Given: launch speed v at angle θ; flat ground; ignore air resistance.
We want: horizontal range R.
Break velocity: vₓ = v cosθ, vᵧ = v sinθ.
Time to return to y=0: t = 2 vᵧ / g.
Range: R = vₓ · t = (v cosθ)(2 v sinθ / g) = v² sin(2θ) / g.
Show solution & checks
- Units: v²/g → (m²/s²)/(m/s²) = m ✅
- Max range at θ=45°: sin(90°)=1 → Rmax=v²/g ✅
- Small-angle limit: sin(2θ)≈2θ → R≈(2v²θ)/g ✅
🧰 Free‑Body Diagram Mastery — the 5‑line method
Posted: Oct 19, 2025 • Tags: forces, newton-2
Stop guessing forces. Choose a system, choose axes, and let Newton’s 2nd law do the talking.

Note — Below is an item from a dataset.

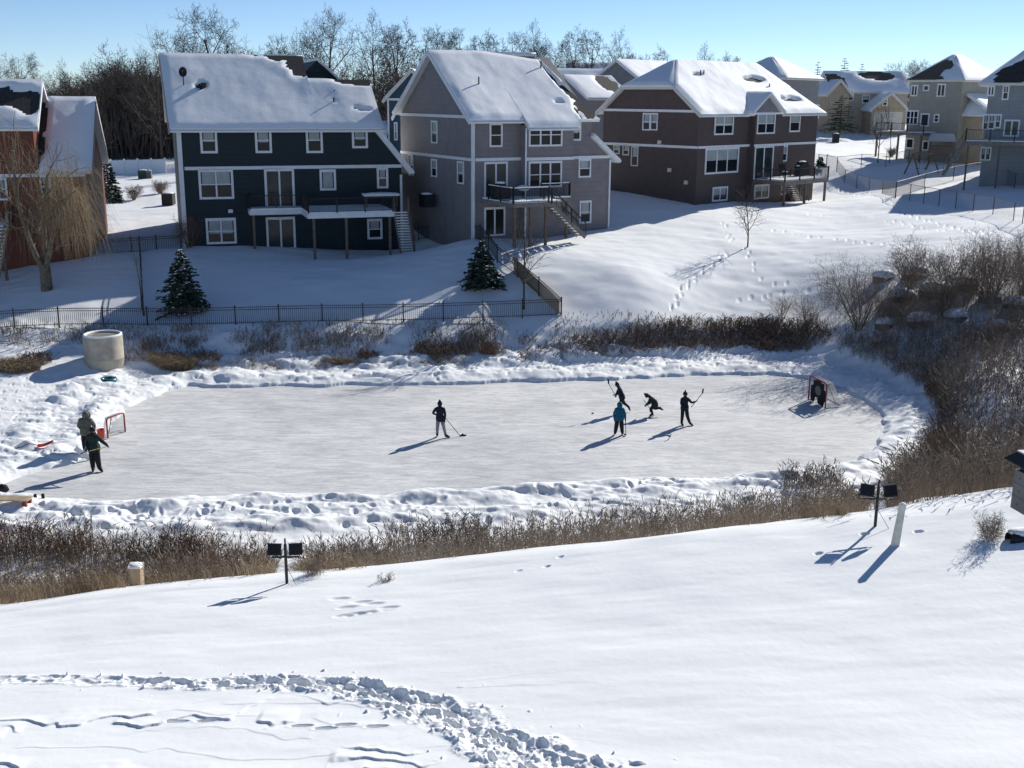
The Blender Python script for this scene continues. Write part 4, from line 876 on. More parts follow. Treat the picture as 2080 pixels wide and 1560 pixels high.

1) Choose the system and draw only forces on it.
2) Choose axes that simplify (e.g., along the incline).
3) Write ΣF = m a along each axis.
4) Connect constraints (no slip, rope taut → a's equal).
5) Solve symbolically first; numbers second.
Example: block on incline (no friction)
Along-slope: ΣF = m a → m g sinθ - N·0 = m a → a = g sinθ
Normal: ΣF = 0 → N = m g cosθ
🔋 Energy is a Story (not just numbers)
Posted: Oct 19, 2025 • Tags: energy, pedagogy
Teaching energy like bookkeeping misses the poetry. Tell the story: “Where did it come from? Where did it go?”
Framework:
• Define your system clearly (include/exclude Earth, springs, fields).
• Identify transfers (work, heat) vs transformations (KE ↔ PE ↔ internal).
• Write ΔE_system = W_on + Q, then track terms visually with arrows.
Mini-Example
Drop a mass from height h (no air):
m g h (PE) → ½ m v² (KE). Internal, Q, W_by hand = 0.